No se preocupen, no pretendo hacer el típico artículo detestando la Navidad. Es cierto que hay muchas personas que, por diferentes motivos, le desagradan estas fiestas o simplemente no la viven igual. A su pesar, se ven envueltas y afectadas por el llamado ambiente navideño. Quizá porque estos tiempos tienen algo de víricos, plagados de estímulos al consumo, buenos deseos, algunos sinceros y muchos farisaicos, y ritos sociales como las comidas de empresa, las reuniones familiares, los regalos, etc. Los contornos de la Navidad, además, se han extendido más allá de las fechas tradicionales, de forma que en noviembre ya es Navidad en El Corte Inglés y las asociaciones de consumidores nos avisan que vayamos haciendo las compras de forma escalonada como si una hecatombe se aproximara.
Algo que pone de manifiesto la Navidad de manera cruda son los enormes contrastes socioeconómicos que existen. Nos sorprendemos de que los supermercados estén abarrotados, incluidos los domingos, o que las plazas hoteleras se llenen. Es, desde luego, una realidad, que contrasta con la otra parte de la población donde el evento extraordinario consiste en seguir subsistiendo.
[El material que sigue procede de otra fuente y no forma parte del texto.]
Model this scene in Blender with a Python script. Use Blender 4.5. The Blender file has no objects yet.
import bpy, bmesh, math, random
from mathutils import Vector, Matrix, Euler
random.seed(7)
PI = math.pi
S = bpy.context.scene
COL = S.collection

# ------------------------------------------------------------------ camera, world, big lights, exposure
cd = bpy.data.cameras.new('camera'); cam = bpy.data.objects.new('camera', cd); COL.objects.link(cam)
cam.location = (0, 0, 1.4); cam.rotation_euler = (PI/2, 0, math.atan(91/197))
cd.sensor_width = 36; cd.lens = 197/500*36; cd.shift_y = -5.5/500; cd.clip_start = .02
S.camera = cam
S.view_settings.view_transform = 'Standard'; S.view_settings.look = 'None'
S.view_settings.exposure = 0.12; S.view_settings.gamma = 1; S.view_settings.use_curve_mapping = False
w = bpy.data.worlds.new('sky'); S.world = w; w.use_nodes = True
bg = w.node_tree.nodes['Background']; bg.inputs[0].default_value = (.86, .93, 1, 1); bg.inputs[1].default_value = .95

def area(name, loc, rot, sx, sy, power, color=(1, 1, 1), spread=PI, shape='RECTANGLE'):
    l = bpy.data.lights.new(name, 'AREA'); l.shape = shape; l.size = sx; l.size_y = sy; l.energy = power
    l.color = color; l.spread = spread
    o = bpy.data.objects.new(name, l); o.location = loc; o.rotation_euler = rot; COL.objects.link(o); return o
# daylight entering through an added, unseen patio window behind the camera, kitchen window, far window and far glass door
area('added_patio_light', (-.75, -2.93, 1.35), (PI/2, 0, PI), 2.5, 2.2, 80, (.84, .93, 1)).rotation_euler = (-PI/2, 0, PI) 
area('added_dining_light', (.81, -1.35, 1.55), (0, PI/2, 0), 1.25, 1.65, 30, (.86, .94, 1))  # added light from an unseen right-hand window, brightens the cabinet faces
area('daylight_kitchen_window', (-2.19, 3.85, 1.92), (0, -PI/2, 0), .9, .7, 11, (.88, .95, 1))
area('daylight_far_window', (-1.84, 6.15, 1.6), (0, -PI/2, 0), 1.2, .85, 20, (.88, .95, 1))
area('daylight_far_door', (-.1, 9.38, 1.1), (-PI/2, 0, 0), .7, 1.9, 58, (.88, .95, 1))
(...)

Convertida desde hace tiempo en una celebración profana global más allá de su sentido originario cristiano, la representación de la Navidad traspasa fronteras proyectando una mirada etnocéntrica, buscándose erróneamente equivalentes en otras religiones como es el caso de la fiesta del cordero en la comunidad musulmana o Jánuka en la comunidad judía. Precisamente, el otro día, curioseando en internet sobre el asunto, me encontré con una guía escrita por un rabino dirigida a los padres judíos, alertándoles sobre el error que significa imitar la Navidad dentro de la estructura de Jánuka, o cómo contrarrestar el impacto de la Navidad en los hijos, poniendo de relieve las festividades judías. Lo cierto es que cuanto más vago, superficial y ambiguo es el contenido que se transmite de la Navidad, más fácilmente se cuela por todas las rendijas y fluye su influencia por todos los rincones del mundo. Parece ser el signo de los tiempos que vivimos, donde lo liviano, lo infantilizado, lo intrascendente, se eleva a categoría de universal.
Aborrezco, como tanta gente, el consumismo desatado, las comidas exageradas y los ritos vacíos que proliferan en estas fechas pero, en cualquier caso, también hay motivos sobrados para querer la Navidad, especialmente cuando se ve desde la mirada de los niños y somos capaces de tomar conciencia de las cosas que son importantes y de las que no.
Hay, como digo, ritos que inevitablemente se repiten todos los años. A uno de ellos le tengo especial apego: a ver el cuento de Navidad de Dickens. El famoso espíritu navideño retratado en la historia de la conversión del ávaro Scrooge ha perdurado durante décadas desde aquella Inglaterra del siglo XIX. Sigue transmitiéndonos una extraña mezcla de misticismo religioso y perturbada oscuridad.
La metáfora moderna de la Navidad no dista mucho de la de Dickens. Perdida la fe en los dogmas, perdida la militancia ciega en los ismos de todo tipo, descreídos de los cambios dictados desde arriba, nos queda el cambio desde dentro como el único verdaderamente auténtico, el gesto que sumados a otros muchos puede hacer cambiar al mundo. Feliz Navidad.